Restate word for word the lines of the records below, starting at the line that contains "M_under=plain('underside_plastic',lin(150,140,125),.5)" and ending at the line that contains "M_crumb=plain('paper_crumb',lin(225,215,195),.7)", with both of those lines included and nothing else.

▸ **DATA FOR THE TASK**:
○ ○ ○ ○

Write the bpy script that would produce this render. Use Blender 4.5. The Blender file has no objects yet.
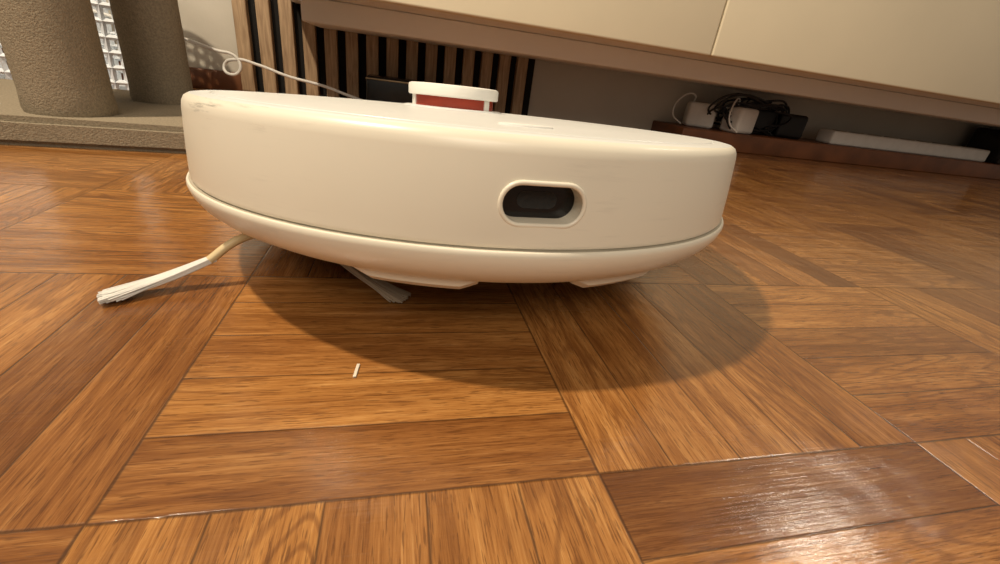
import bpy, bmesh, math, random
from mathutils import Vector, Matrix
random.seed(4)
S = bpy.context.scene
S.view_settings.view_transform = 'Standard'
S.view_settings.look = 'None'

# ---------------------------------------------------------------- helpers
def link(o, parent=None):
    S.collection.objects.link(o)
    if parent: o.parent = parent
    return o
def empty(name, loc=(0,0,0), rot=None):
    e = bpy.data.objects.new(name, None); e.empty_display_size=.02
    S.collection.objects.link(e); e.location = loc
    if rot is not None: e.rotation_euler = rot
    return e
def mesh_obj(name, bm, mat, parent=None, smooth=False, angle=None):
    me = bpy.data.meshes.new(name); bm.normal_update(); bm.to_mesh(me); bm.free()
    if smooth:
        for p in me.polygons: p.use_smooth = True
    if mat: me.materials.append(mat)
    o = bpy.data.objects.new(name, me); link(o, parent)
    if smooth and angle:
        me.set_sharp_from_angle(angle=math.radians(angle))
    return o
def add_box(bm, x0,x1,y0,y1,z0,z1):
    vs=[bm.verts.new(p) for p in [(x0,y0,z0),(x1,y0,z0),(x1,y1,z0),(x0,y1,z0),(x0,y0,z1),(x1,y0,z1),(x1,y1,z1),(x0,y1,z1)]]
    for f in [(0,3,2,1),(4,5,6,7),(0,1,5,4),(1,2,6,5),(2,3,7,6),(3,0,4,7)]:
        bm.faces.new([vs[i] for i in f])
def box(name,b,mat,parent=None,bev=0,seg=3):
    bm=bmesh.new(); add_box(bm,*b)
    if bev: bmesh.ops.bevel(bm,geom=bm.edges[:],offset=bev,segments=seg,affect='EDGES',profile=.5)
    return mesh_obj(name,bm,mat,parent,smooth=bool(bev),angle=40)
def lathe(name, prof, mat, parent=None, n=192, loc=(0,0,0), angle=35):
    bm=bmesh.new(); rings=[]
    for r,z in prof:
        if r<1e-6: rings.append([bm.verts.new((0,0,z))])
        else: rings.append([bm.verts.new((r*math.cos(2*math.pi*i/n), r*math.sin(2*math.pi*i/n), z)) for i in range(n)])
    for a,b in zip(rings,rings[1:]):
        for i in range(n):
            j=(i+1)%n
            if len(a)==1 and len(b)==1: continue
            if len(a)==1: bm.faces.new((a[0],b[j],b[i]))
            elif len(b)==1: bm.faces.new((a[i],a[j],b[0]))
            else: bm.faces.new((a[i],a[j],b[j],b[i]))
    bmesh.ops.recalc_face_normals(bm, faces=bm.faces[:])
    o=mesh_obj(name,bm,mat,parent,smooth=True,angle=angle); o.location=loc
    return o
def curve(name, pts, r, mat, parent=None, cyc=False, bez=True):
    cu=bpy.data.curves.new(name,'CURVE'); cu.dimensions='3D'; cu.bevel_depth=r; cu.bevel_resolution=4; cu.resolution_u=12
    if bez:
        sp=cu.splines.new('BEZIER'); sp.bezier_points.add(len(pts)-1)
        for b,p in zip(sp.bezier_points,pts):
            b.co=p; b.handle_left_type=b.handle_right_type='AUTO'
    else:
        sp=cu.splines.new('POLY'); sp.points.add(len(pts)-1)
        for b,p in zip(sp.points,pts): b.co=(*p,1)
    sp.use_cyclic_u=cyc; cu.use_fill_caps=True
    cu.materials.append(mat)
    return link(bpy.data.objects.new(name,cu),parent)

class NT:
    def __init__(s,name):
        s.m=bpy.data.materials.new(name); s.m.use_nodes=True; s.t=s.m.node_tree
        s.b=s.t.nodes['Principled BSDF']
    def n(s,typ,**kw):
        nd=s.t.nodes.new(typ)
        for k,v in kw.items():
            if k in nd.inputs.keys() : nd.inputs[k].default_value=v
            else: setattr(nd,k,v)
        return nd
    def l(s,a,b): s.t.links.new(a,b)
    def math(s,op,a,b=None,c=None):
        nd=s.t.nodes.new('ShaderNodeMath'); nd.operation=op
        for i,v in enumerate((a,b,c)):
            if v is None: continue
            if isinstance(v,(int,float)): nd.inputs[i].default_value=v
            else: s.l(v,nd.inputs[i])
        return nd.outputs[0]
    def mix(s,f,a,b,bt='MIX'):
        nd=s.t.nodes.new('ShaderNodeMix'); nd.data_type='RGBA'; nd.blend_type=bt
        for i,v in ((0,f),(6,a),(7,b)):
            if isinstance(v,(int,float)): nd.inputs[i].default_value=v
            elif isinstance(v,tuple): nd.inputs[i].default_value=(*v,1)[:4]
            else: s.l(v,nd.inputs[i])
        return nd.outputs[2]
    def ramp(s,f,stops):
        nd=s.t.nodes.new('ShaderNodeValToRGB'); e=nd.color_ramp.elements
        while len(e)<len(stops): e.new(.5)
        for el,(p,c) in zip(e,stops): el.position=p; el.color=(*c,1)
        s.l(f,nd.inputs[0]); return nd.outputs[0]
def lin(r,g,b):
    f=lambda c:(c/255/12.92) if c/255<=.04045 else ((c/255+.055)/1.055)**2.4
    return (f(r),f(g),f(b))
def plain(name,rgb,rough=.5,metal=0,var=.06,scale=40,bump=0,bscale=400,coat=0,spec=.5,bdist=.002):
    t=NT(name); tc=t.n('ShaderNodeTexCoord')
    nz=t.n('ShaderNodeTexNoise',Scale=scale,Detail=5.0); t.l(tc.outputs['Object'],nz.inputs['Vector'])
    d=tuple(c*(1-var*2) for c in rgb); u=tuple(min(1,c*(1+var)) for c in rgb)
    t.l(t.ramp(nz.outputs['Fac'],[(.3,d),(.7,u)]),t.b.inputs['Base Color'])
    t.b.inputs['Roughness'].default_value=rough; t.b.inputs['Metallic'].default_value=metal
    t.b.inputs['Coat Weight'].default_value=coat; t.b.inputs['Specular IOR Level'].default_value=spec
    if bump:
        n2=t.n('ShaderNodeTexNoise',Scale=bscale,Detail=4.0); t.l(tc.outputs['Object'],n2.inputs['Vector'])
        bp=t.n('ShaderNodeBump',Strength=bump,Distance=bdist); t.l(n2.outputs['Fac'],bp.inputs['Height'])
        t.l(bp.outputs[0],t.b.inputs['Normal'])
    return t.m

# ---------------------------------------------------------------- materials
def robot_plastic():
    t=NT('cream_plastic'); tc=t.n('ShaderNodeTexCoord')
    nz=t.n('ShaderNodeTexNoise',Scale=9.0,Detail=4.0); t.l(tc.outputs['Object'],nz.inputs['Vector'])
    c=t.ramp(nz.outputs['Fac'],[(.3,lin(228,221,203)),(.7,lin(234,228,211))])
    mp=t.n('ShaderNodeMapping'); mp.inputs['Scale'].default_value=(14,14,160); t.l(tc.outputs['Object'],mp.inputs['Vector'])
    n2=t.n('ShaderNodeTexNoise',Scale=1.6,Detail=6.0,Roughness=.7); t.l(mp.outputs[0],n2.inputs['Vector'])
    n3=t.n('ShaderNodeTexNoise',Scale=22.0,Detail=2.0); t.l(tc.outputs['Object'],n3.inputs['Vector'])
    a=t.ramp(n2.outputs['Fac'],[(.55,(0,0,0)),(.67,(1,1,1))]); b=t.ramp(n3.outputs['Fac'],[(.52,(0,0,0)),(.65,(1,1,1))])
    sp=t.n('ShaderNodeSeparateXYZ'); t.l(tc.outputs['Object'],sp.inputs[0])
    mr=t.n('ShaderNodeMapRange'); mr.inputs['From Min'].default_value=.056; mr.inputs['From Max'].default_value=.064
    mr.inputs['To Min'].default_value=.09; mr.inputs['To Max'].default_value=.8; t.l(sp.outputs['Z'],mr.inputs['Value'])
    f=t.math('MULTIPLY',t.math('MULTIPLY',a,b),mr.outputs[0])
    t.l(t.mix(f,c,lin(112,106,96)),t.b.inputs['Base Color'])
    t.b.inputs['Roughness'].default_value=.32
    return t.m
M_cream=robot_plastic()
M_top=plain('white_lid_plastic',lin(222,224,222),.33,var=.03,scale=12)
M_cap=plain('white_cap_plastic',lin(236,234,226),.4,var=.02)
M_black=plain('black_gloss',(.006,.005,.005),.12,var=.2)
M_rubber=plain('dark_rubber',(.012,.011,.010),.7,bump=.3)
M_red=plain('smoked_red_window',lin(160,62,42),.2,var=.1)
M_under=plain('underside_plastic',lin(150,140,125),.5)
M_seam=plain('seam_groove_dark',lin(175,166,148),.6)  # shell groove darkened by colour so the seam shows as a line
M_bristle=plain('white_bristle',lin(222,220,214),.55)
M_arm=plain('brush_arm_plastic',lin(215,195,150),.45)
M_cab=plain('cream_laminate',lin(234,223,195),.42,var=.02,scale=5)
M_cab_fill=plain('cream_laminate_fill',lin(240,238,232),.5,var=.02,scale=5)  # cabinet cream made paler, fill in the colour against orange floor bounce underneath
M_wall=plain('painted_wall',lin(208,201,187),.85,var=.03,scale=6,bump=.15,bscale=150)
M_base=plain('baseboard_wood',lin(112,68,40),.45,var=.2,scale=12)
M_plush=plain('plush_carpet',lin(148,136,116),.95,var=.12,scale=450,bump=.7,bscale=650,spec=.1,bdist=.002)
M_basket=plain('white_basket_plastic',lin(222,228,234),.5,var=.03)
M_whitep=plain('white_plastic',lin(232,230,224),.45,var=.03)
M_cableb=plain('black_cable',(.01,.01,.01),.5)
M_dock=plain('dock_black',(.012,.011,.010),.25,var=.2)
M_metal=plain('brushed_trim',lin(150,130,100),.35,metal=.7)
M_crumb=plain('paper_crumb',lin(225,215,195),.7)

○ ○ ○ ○

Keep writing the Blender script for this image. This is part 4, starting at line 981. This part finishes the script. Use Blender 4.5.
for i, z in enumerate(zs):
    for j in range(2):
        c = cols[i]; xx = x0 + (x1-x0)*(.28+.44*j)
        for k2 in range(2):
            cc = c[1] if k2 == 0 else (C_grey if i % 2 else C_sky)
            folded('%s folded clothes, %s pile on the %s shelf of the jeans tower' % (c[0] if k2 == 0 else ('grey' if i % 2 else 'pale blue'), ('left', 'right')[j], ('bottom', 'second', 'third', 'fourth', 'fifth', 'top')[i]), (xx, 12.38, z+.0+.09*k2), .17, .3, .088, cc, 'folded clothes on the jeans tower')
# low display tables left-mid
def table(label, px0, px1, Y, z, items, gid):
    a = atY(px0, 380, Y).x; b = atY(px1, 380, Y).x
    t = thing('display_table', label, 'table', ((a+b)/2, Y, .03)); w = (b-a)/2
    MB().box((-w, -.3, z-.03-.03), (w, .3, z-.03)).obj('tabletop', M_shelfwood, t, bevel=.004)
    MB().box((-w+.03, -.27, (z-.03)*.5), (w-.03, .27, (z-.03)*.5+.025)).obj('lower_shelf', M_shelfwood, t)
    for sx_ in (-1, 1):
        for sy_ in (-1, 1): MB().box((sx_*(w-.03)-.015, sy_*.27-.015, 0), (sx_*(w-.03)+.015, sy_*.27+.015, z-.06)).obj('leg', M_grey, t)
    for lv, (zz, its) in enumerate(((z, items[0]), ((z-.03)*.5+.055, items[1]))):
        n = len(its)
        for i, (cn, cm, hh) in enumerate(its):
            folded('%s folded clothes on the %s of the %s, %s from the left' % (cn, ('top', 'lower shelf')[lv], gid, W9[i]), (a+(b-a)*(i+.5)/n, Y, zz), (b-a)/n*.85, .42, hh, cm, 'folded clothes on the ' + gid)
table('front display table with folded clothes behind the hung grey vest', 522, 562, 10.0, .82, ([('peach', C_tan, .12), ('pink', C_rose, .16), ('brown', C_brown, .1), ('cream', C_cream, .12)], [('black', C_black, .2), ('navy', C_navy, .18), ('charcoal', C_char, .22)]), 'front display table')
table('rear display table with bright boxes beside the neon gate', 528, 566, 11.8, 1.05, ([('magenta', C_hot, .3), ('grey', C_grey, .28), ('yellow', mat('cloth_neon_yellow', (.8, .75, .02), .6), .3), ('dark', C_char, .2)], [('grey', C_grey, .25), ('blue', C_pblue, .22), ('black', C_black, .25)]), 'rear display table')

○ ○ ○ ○

▸ **SOLUTION FOR THIS PROBLEM**:
M_under=plain('underside_plastic',lin(150,140,125),.5)
M_seam=plain('seam_groove_dark',lin(175,166,148),.6)  # shell groove darkened by colour so the seam shows as a line
M_bristle=plain('white_bristle',lin(222,220,214),.55)
M_arm=plain('brush_arm_plastic',lin(215,195,150),.45)
M_cab=plain('cream_laminate',lin(234,223,195),.42,var=.02,scale=5)
M_cab_fill=plain('cream_laminate_fill',lin(240,238,232),.5,var=.02,scale=5)  # cabinet cream made paler, fill in the colour against orange floor bounce underneath
M_wall=plain('painted_wall',lin(208,201,187),.85,var=.03,scale=6,bump=.15,bscale=150)
M_base=plain('baseboard_wood',lin(112,68,40),.45,var=.2,scale=12)
M_plush=plain('plush_carpet',lin(148,136,116),.95,var=.12,scale=450,bump=.7,bscale=650,spec=.1,bdist=.002)
M_basket=plain('white_basket_plastic',lin(222,228,234),.5,var=.03)
M_whitep=plain('white_plastic',lin(232,230,224),.45,var=.03)
M_cableb=plain('black_cable',(.01,.01,.01),.5)
M_dock=plain('dock_black',(.012,.011,.010),.25,var=.2)
M_metal=plain('brushed_trim',lin(150,130,100),.35,metal=.7)
M_crumb=plain('paper_crumb',lin(225,215,195),.7)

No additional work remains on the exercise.